The higher ordered harmonics have long been known to contribute to brightness and harshness. We’ve known this since the 1930s (see Radiotron Designer’s Handbook volume 3, IIRC page 67). Now days we also know more about how the masking principle of the human ear works. This applies directly to how distortion is audible, since the ear converts all forms of distortion into some sort of tonality. In tube amps, a 2nd or 3rd harmonic dominates (depending on if the amp is single-ended or fully differential). The ear treats both the same. Now tube amps make more distortion than transistor amps, but those lower ordered harmonics are crucial as they allow the ear to mask the presence of the higher ordered harmonics. This is why tubes sound smoother on top; its nothing to do with bandwidth- we can’t hear the higher orders! The funny thing is, its been shown that injection of a 2nd or 3rd order also allows the ear to perceive more detail and greater depth- thus accounting for why tube amps tend to be smoother, more detailed and with greater soundstage. The peculiarity is that this actually makes tubes more accurate! I’m very convinced that we need to do more research to find out why this is so, but if you are pragmatic, you don’t need to know why, just do engineering based on the implications:
Now its accepted that we can’t build amps that make no distortion whatsoever and that is what is needed to get around this issue. So instead, it appears that if a circuit is devised that injects a 2nd or 3rd harmonic **of appropriate level** that we can build a more neutral sounding amp. Of course, this sort of thing is readily audible even in a DBX test; but IME people doing such tests will avoid allowing good examples of such to taint their ’findings’. You can’t do it if the test is rigged! You have to start wtih two amps that are based on different design goals rather than two that are built the same way. What I mean by this is, you can use engineering to design an amplifier with low impedance and low distortion, or you can use engineering to build an amplifier that sound neutral according to human hearing perceptual rules. One is the Emperor’s New Clothes, as its designed to essentially look good on paper, and the other is real as its meant to work with rather than against the way we perceive sound. Naturally the latter will measure ’poorly’ compared to the former, but the latter is far more likely to sound real.

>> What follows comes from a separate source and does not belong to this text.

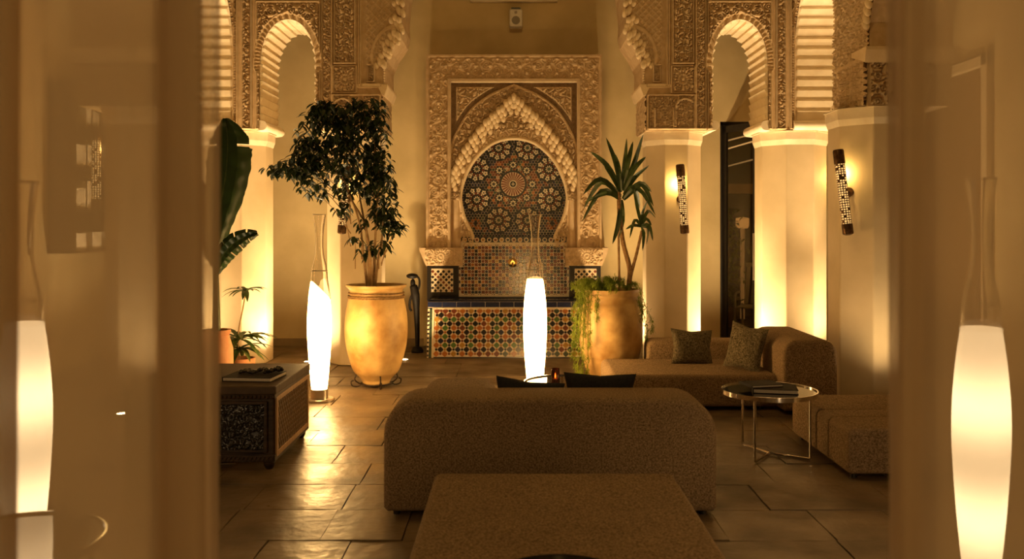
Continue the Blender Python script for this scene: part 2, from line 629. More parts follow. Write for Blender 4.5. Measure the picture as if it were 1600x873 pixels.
def relief(name, fr_o, ux, uy, nn, u0, u1, v0, v1, res, hfun, mask, material, parent, sx=1, resv=None, midx=None, offset=None):
    nu = max(2, int(round((u1 - u0) / res))); nv = max(2, int(round((v1 - v0) / (resv or res))))
    U, V = np.meshgrid(np.linspace(u0, u1, nu + 1), np.linspace(v0, v1, nv + 1))
    H = hfun(U, V)
    o, ux, uy, nn = (np.array(q, float) for q in (fr_o, ux, uy, nn))
    P = o + U[..., None] * ux + V[..., None] * uy + H[..., None] * nn
    P = P.reshape(-1, 3)
    if offset is not None:
        P = P - np.array(offset)
    P = P * np.array([sx, 1, 1])
    idx = np.arange((nu + 1) * (nv + 1)).reshape(nv + 1, nu + 1)
    Q = np.stack([idx[:-1, :-1], idx[:-1, 1:], idx[1:, 1:], idx[1:, :-1]], -1).reshape(-1, 4)
    UC = 0.25 * (U[:-1, :-1] + U[1:, 1:] + U[:-1, 1:] + U[1:, :-1]).ravel()
    VC = 0.25 * (V[:-1, :-1] + V[1:, 1:] + V[:-1, 1:] + V[1:, :-1]).ravel()
    if mask is not None:
        k = mask(UC, VC)
        Q = Q[k]; UC = UC[k]; VC = VC[k]
    nrm = np.cross(ux * np.array([sx, 1, 1]), uy)
    if np.dot(nrm, nn * np.array([sx, 1, 1])) < 0: Q = Q[:, ::-1]
    used = np.unique(Q)
    remap = np.zeros(len(P), int); remap[used] = np.arange(len(used))
    P = P[used]; Q = remap[Q]
    me = bpy.data.meshes.new(name)
    me.vertices.add(len(P)); me.vertices.foreach_set('co', P.ravel())
    me.loops.add(len(Q) * 4); me.loops.foreach_set('vertex_index', Q.ravel())
    me.polygons.add(len(Q)); me.polygons.foreach_set('loop_start', np.arange(len(Q)) * 4)
    me.polygons.foreach_set('loop_total', np.full(len(Q), 4))
    for m_ in (material if isinstance(material, (list, tuple)) else [material]): me.materials.append(m_)
    if midx is not None:
        me.polygons.foreach_set('material_index', midx(UC, VC).astype(int))
    me.polygons.foreach_set('use_smooth', np.ones(len(Q), bool))
    me.update(calc_edges=True); me.validate()
    return link_mesh(name, me, parent)


def inside_poly(poly):
    px = np.array([p[0] for p in poly]); py = np.array([p[1] for p in poly])

    def fn(x, y):
        c = np.zeros(x.shape, bool)
        j = len(px) - 1
        for i in range(len(px)):
            cond = ((py[i] > y) != (py[j] > y)) & (x < (px[j] - px[i]) * (y - py[i]) / (py[j] - py[i] + 1e-12) + px[i])
            c ^= cond
            j = i
        return c
    return fn


def poly_dist(poly, x, y, closed=True):
    d = np.full(x.shape, 1e9)
    n = len(poly)
    for i in range(n if closed else n - 1):
        ax, ay = poly[i]; bx, by = poly[(i + 1) % n]
        dx, dy = bx - ax, by - ay
        t = np.clip(((x - ax) * dx + (y - ay) * dy) / (dx * dx + dy * dy + 1e-12), 0, 1)
        d = np.minimum(d, np.hypot(x - ax - t * dx, y - ay - t * dy))
    return d


def arc_resample(pts, n):
    pts = [Vector(p) for p in pts]
    d = [0.0]
    for a, b_ in zip(pts, pts[1:]): d.append(d[-1] + (b_ - a).length)
    out = []
    for i in range(n + 1):
        t = d[-1] * i / n
        k = max(j for j in range(len(d)) if d[j] <= t + 1e-9)
        k = min(k, len(pts) - 2)
        f = (t - d[k]) / max(1e-9, d[k + 1] - d[k])
        out.append(pts[k].lerp(pts[k + 1], f))
    return out


def smooth_path(pts, n):
    """Catmull-Rom resample"""
    pts = [Vector(p) for p in pts]
    out = []
    m = len(pts) - 1
    for i in range(n + 1):
        t = i / n * m
        k = min(int(t), m - 1); f = t - k
        p0 = pts[max(k - 1, 0)]; p1 = pts[k]; p2 = pts[k + 1]; p3 = pts[min(k + 2, m)]
        out.append(0.5 * ((2 * p1) + (p2 - p0) * f + (2 * p0 - 5 * p1 + 4 * p2 - p3) * f * f + (3 * p1 - p0 - 3 * p2 + p3) * f ** 3))
    return out


# ================================================================== THE SETTING
YF, YB, YW = 10.2, 10.95, 11.9          # arcade front face, arcade back face, back wall
XS = 3.2                                 # courtyard face of the side arcades
ZC = 2.68                                # top of the pillar capitals
ZT = 6.2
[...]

If you compare two such amps as in my example above, even in a DBX you can perceive the difference. I’ve seen it/heard it.
One more thing as a sort of BTW... none of this implies tubes or solid state. Its all engineering. To me it just makes more sense to design a circuit based on human hearing perceptual rules than making a nice piece of paper! This is the very reason why tubes are still around, decades on after being ’declared obsolete’. The audio industry in general really hasn’t tackled this issue at all, preferring to keep their collective heads in the sand rather than deal with physiological knowledge gained in the last half century. Pathetic, when you think about it. We really shouldn’t be having a tubes/transistor debate this far on.